Detect computer which does port scanning

Solution 1:

This is a bit of a crazy idea and it would involve some network down time but it sounds like your options are limited by your cheap gateway, with no way to see what's being NAT'd.

Change the IP address of your gateway to something else, then disable DHCP to prevent any machines finding out new gateway address.
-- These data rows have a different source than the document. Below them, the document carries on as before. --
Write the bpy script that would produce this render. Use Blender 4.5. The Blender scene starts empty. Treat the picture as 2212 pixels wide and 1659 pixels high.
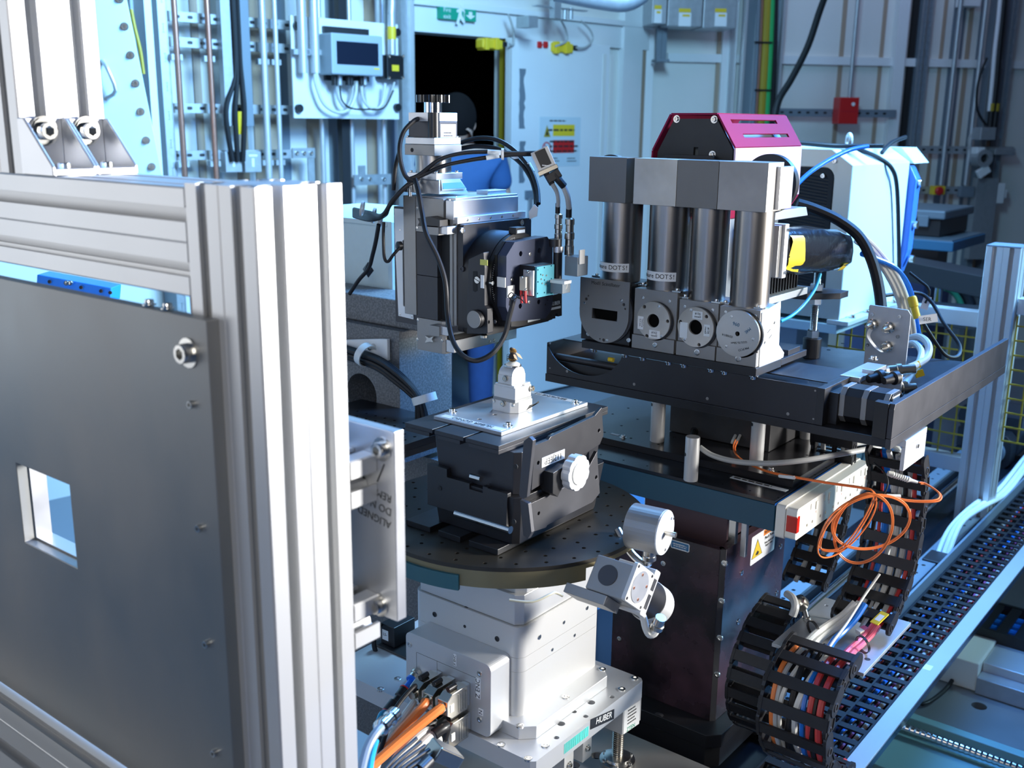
import bpy, bmesh, math, random
from mathutils import Vector as V, Matrix
from mathutils.geometry import tessellate_polygon
random.seed(7)
C = bpy.context.scene.collection
rad = math.radians

# ------------------------------------------------------------------ camera
FPX = 2255.0
YAW, PIT, ROL = rad(128.33), rad(14.13), rad(0.655)
CAM = V((0, 0, 1.53))
FW = V((math.cos(YAW)*math.cos(PIT), math.sin(YAW)*math.cos(PIT), -math.sin(PIT)))
R0 = V((math.sin(YAW), -math.cos(YAW), 0)); U0 = R0.cross(FW)
RV = R0*math.cos(ROL)+U0*math.sin(ROL); UV = -R0*math.sin(ROL)+U0*math.cos(ROL)
cd = bpy.data.cameras.new('camera'); cam = bpy.data.objects.new('camera', cd); C.objects.link(cam)
cd.sensor_width = 36; cd.lens = FPX/2212*36; cd.clip_start = .05; cd.clip_end = 60
cam.matrix_world = Matrix(((RV.x, UV.x, -FW.x, CAM.x), (RV.y, UV.y, -FW.y, CAM.y), (RV.z, UV.z, -FW.z, CAM.z), (0, 0, 0, 1)))
cd.dof.use_dof = True; cd.dof.focus_distance = 1.62; cd.dof.aperture_fstop = 7.5
bpy.context.scene.camera = cam
sc = bpy.context.scene
sc.view_settings.view_transform = 'Standard'; sc.view_settings.look = 'None'
sc.view_settings.gamma = 1; sc.view_settings.use_curve_mapping = False
sc.view_settings.exposure = 0.0

# ------------------------------------------------------------------ world and lights
w = bpy.data.worlds.new('world'); sc.world = w; w.use_nodes = True
w.node_tree.nodes['Background'].inputs[0].default_value = (.34, .50, .80, 1)
w.node_tree.nodes['Background'].inputs[1].default_value = .30
def area(name, loc, target, size, power, col, sy=None, spread=None):
    l = bpy.data.lights.new(name, 'AREA'); l.energy = power; l.color = col
    l.size = size
    if sy: l.shape = 'RECTANGLE'; l.size_y = sy
    if spread: l.spread = rad(spread)
    o = bpy.data.objects.new(name, l); C.objects.link(o); o.location = loc
    o.rotation_euler = (V(target)-V(loc)).to_track_quat('-Z', 'Y').to_euler()
    return o
area('flash_softbox_right', (1.4, 2.55, 1.5), (-.75, .85, 1.25), .5, 24, (1, .97, .93), .5, 55)
area('cyan_light_on_cabinet', (1.0, 4.0, 2.3), (-1.06, 2.9, 1.2), .6, 20, (.42, .78, 1), .6, 60)
area('flash_fill_left', (-2.5, -.55, 1.45), (-1.1, .8, 1.2), 1.2, 8, (1, .97, .93))
area('flash_fill_front', (.25, -.7, 2.0), (-.9, 1.4, 1.1), .8, 13, (1, .96, .91))
area('blue_light_back_right', (-.25, 3.1, 2.6), (-1.2, 1.4, 1.1), .7, 130, (.10, .36, 1))
area('blue_light_overhead', (-1.6, 2.9, 3.3), (-1.3, 1.5, .9), 1.2, 60, (.14, .42, 1))
area('blue_flash_on_wall', (-1.5, 2.7, 2.9), (-4.1, 2.6, 1.3), .8, 170, (.34, .68, 1))
area('back_wall_fill', (-2.2, 6.5, 3.4), (-3.0, 7.2, 1), 1.5, 11, (.52, .58, 1))  # added lamp out of view that brightens the back wall

# ------------------------------------------------------------------ rays: picture point to a point on a plane of the room
AX = {'x': 0, 'y': 1, 'z': 2}
def ray(px, py): return RV*((px-1106)/FPX)-UV*((py-829.5)/FPX)+FW
def on(px, py, ax, v):
    d = ray(px, py); i = AX[ax]; return CAM+d*((v-CAM[i])/d[i])
def at(px, py, d): return CAM+ray(px, py)*d
def onp(px, py, o, n):
    d = ray(px, py); return CAM+d*((V(o)-CAM).dot(n)/d.dot(n))

# ------------------------------------------------------------------ mesh building
class B:
    def __init__(s, T=None): s.v = []; s.f = []; s.T = T
    def add(s, vs, fs):
        k = len(s.v); s.v += [V(p) for p in vs]; s.f += [[i+k for i in f] for f in fs]; return s
    def hexa(s, p): return s.add(p, [(0, 3, 2, 1), (4, 5, 6, 7), (0, 1, 5, 4), (1, 2, 6, 5), (2, 3, 7, 6), (3, 0, 4, 7)])
    def box(s, x0, x1, y0, y1, z0, z1):
        x0, x1 = min(x0, x1), max(x0, x1); y0, y1 = min(y0, y1), max(y0, y1); z0, z1 = min(z0, z1), max(z0, z1)
        return s.hexa([(x0, y0, z0), (x1, y0, z0), (x1, y1, z0), (x0, y1, z0), (x0, y0, z1), (x1, y0, z1), (x1, y1, z1), (x0, y1, z1)])
    def beam(s, a, b, w, h, up=(0, 0, 1)):
        a = V(a); b = V(b); d = (b-a).normalized(); sd = d.cross(V(up)).normalized(); u = sd.cross(d)
        q = []
        for p in (a, b): q += [p-sd*w/2-u*h/2, p+sd*w/2-u*h/2, p+sd*w/2+u*h/2, p-sd*w/2+u*h/2]
        return s.hexa(q)
    def lathe(s, c, ax, prof, n=24):
        c = V(c); ax = V(ax).normalized(); a = ax.orthogonal().normalized(); b = ax.cross(a)
        vs = []; fs = []
        for r, h in prof:
            for i in range(n):
                t = 2*math.pi*i/n; vs.append(c+ax*h+(a*math.cos(t)+b*math.sin(t))*r)
        m = len(prof)
        for j in range(m-1):
            for i in range(n): fs.append((j*n+i, j*n+(i+1) % n, (j+1)*n+(i+1) % n, (j+1)*n+i))
        if prof[0] != prof[-1]:
            fs.append(tuple(reversed(range(n)))); fs.append(tuple((m-1)*n+i for i in range(n)))
        return s.add(vs, fs)
    def cyl(s, c, ax, r, h, n=24, r2=None): return s.lathe(c, ax, [(r, 0), (r if r2 is None else r2, h)], n)
    def ring(s, c, ax, ri, ro, h, n=32): return s.lathe(c, ax, [(ri, 0), (ro, 0), (ro, h), (ri, h), (ri, 0)], n)
    def tube(s, pts, r, n=8, smooth=4, flat=1.0):
        P = path(pts, smooth); m = len(P)
        t = [(P[min(i+1, m-1)]-P[max(i-1, 0)]).normalized() for i in range(m)]
        a = t[0].orthogonal().normalized(); vs = []; fs = []
        for i in range(m):
            a = (a-t[i]*a.dot(t[i])).normalized(); b = t[i].cross(a)
            for k in range(n):
                q = 2*math.pi*k/n; vs.append(P[i]+a*math.cos(q)*r+b*math.sin(q)*r*flat)
        for i in range(m-1):
            for k in range(n): fs.append((i*n+k, i*n+(k+1) % n, (i+1)*n+(k+1) % n, (i+1)*n+k))
        fs.append(tuple(reversed(range(n)))); fs.append(tuple((m-1)*n+i for i in range(n)))
        return s.add(vs, fs)
    def prism(s, poly, ax, a, b, holes=()):
        loops = [list(poly)]+[list(h) for h in holes]
        def P(u, v, w_): return {'x': (w_, u, v), 'y': (u, w_, v), 'z': (u, v, w_)}[ax]
        flat = [p for l in loops for p in l]; n = len(flat)
        tris = tessellate_polygon([[V((p[0], p[1], 0)) for p in l] for l in loops])
        fs = [tuple(t) for t in tris]+[tuple(i+n for i in reversed(t)) for t in tris]
        k = 0
        for l in loops:
            m = len(l)
            for i in range(m): fs.append((k+i, k+(i+1) % m, n+k+(i+1) % m, n+k+i))
            k += m
        return s.add([P(*p, a) for p in flat]+[P(*p, b) for p in flat], fs)
    def ball(s, c, r, n=12, m=8, sc_=(1, 1, 1), rot=None):
        c = V(c); vs = []; fs = []
        for j in range(m+1):
            for i in range(n):
                p = math.pi*j/m; t = 2*math.pi*i/n
                q = V((math.sin(p)*math.cos(t)*sc_[0], math.sin(p)*math.sin(t)*sc_[1], math.cos(p)*sc_[2]))*r
                if rot: q = rot @ q
                vs.append(c+q)
        for j in range(m):
            for i in range(n): fs.append((j*n+i, j*n+(i+1) % n, (j+1)*n+(i+1) % n, (j+1)*n+i))
        return s.add(vs, fs)
def path(pts, k):
    P = [V(p) for p in pts]
    if k < 2 or len(P) < 3: return P
    out = []
    for i in range(len(P)-1):
        a = P[max(i-1, 0)]; b = P[i]; c = P[i+1]; d = P[min(i+2, len(P)-1)]
        for j in range(k):
            t = j/k
            out.append(.5*((2*b)+(c-a)*t+(2*a-5*b+4*c-d)*t*t+(3*b-a-3*c+d)*t**3))
    out.append(P[-1]); return out
def circ(cx, cy, r, n=12, a0=0): return [(cx+r*math.cos(a0+2*math.pi*i/n), cy+r*math.sin(a0+2*math.pi*i/n)) for i in range(n)]
def arc(cx, cy, r, a, b, n): return [(cx+r*math.cos(a+(b-a)*i/n), cy+r*math.sin(a+(b-a)*i/n)) for i in range(n+1)]
def rect(a, b, c, d): return [(a, c), (b, c), (b, d), (a, d)]
def rrect(a, b, c, d, r, n=4):
    return arc(b-r, d-r, r, 0, math.pi/2, n)+arc(a+r, d-r, r, math.pi/2, math.pi, n)+arc(a+r, c+r, r, math.pi, 1.5*math.pi, n)+arc(b-r, c+r, r, 1.5*math.pi, 2*math.pi, n)

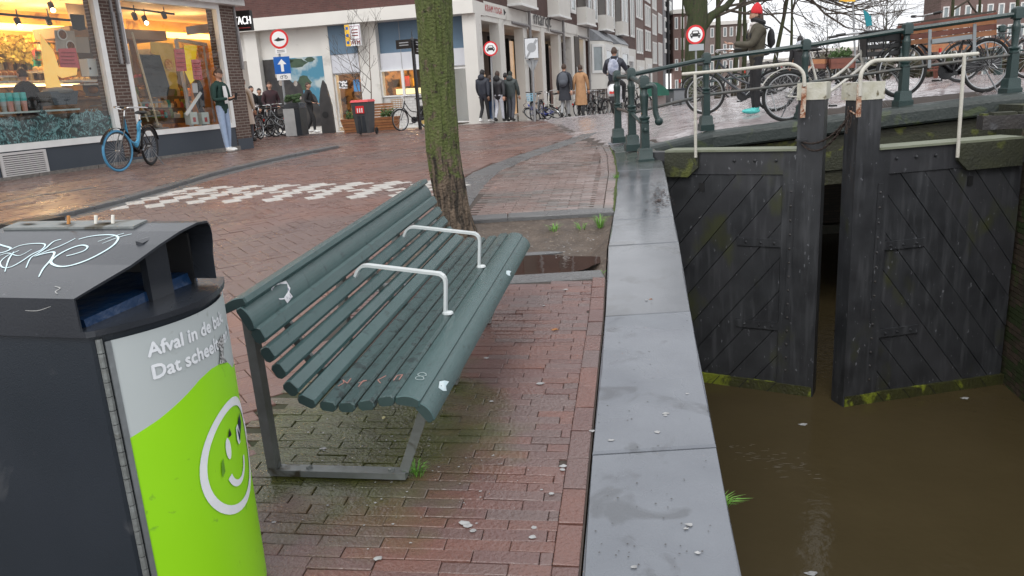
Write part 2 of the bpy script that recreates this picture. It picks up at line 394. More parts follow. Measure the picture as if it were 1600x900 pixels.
# water and lock chamber
W0 = -2.5
m_water = mat('canal_water', (.062, .047, .023), (.050, .038, .018), rough=.10, scale=1.2, fac=1, spec=.13, bump=.32, bscale=6)
mb = MB(); mb.add([(-6, -8, W0), (60, -8, W0), (60, 19.2, W0), (-6, 19.2, W0)], [(0, 1, 2, 3)]); mb.build('water', m_water, kind='structure')
far_wall = thing('quay_wall', 'dark brick wall under the bridge seen through the gap between the lock gates', 'wall', (1, 19.1, -3))
MB().box((-3, 19.1, -3), (40, 19.6, .2)).build('wall_face', m_wall_dark, far_wall)
MB().box((-3, 18.85, -3), (40, 19.1, -2.28)).build('ledge', mat('wet_ledge', (.05, .045, .025), (.03, .03, .015), rough=.5, scale=6), far_wall)

# quay wall with coping stones
m_qface = mat('quay_face', (.07, .062, .052), (.04, .038, .033), rough=.7, scale=8, fac=1, bump=.6, bscale=30, c3=(.04, .055, .02), s3=3, t3=.5)
def slab(poly, zt, th, c=.008):
    """bevelled slab on a 2D polygon, top follows zt(x,y)"""
    cx = sum(p[0] for p in poly)/len(poly); cy = sum(p[1] for p in poly)/len(poly); n = len(poly); vs = []
    for (dx, dz) in ((c*1.4, 0), (0, -c), (0, -th)):
        for (x, y) in poly:
            v = Vector((cx-x, cy-y)); l = v.length; v = v/l*min(dx, l*.3) if l > 0 else v; vs.append((x+v.x, y+v.y, zt(x, y)+dz))
    fs = [tuple(range(n))]+[(i+k*n, (i+1) % n+k*n, (i+1) % n+(k+1)*n, i+(k+1)*n) for k in (0, 1) for i in range(n)]
    return vs, fs
m_copw = mat('blue_stone_wet', (.14, .148, .162), (.11, .118, .13), rough=.20, wet=.15, scale=5, fac=.9, bump=.05, bscale=60, c3=(.10, .105, .112), s3=2.5, t3=.56)
add_moss(m_copw, (1.95, 11.2, .5), (1.2, .55, 0), (.085, .10, .075), .75, 2)
quay = thing('quay_wall', 'quay edge of large grey bluestone coping slabs beside the bench', 'quay wall', (.4, 2, -3))
jy = [-2.5, .9, 2.68, 4.19, 5.74, 6.6, 8.25, 9.3, 10.55, 11.6]
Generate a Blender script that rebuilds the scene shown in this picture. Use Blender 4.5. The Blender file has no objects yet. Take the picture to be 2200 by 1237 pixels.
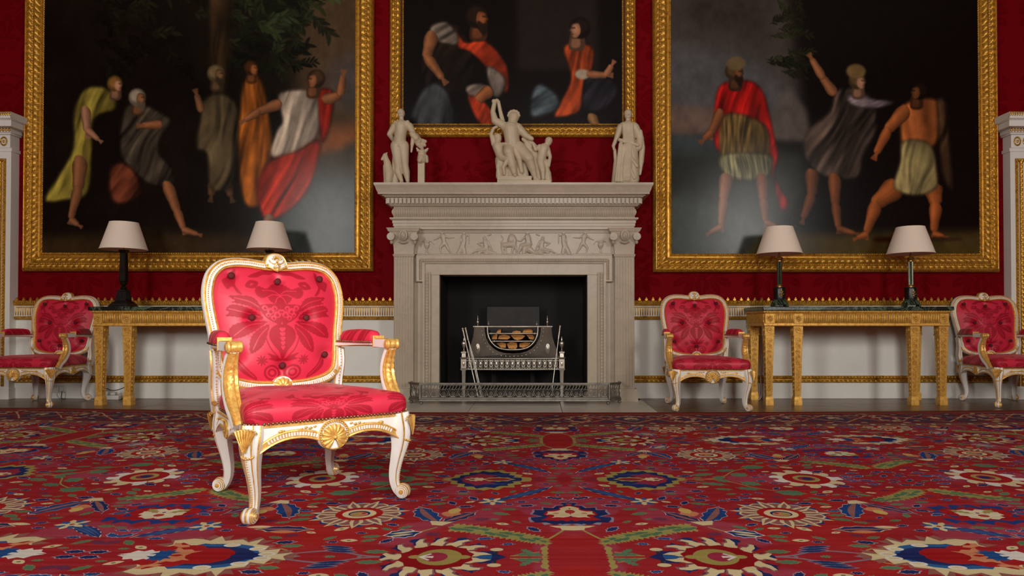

Boot-up a machine running ethereal/wireshark taking over the old IP address of your gateway.

The offending machine should come up like christmas lights, now that the machine doing the packet sniffing IS the gateway!

Solution 2:

You should check NAT log of your router so that if someone from the outside world give you source ports and time of the port scan you can check on your router logs to find the corresponding inside computer.
If your router can't keep NAT log you probably want to buy a new one because looking at logs is really the only way to have a 100% good result


Solution 3:

You could use wireshark to monitor incoming network packets, and look for abnormal behavior (ARP "who has" type of requests - only dns servers should be doing those a lot).

Same thing can be done with tcpdump:

tcpdump -l -n arp | egrep 'arp who-has' | head -100 | awk '{ print $NF }' |sort | uniq -c | sort -n

Solution 4:

Imagine the scanning is going on a continous rate:

  • Connect a laptop or select a station on the same LAN where the computers are.
  • Launch a graphical software to watch packets, like INAV or etherape or rumint
  • Watch for the host doing connections on many ports

On the other hand, if there's only scanning on certain periods, you could install snort and wait for the 'port scanning' event.

Except for etherape, I think that all these tools run on Windows. If you don't want to mess with installing them, you could try a Linux security liveCD like backtrack.

In any case, remember to implement outward rules on the router to known used ports (e.g., 80, 443, etc.) to limit the scans.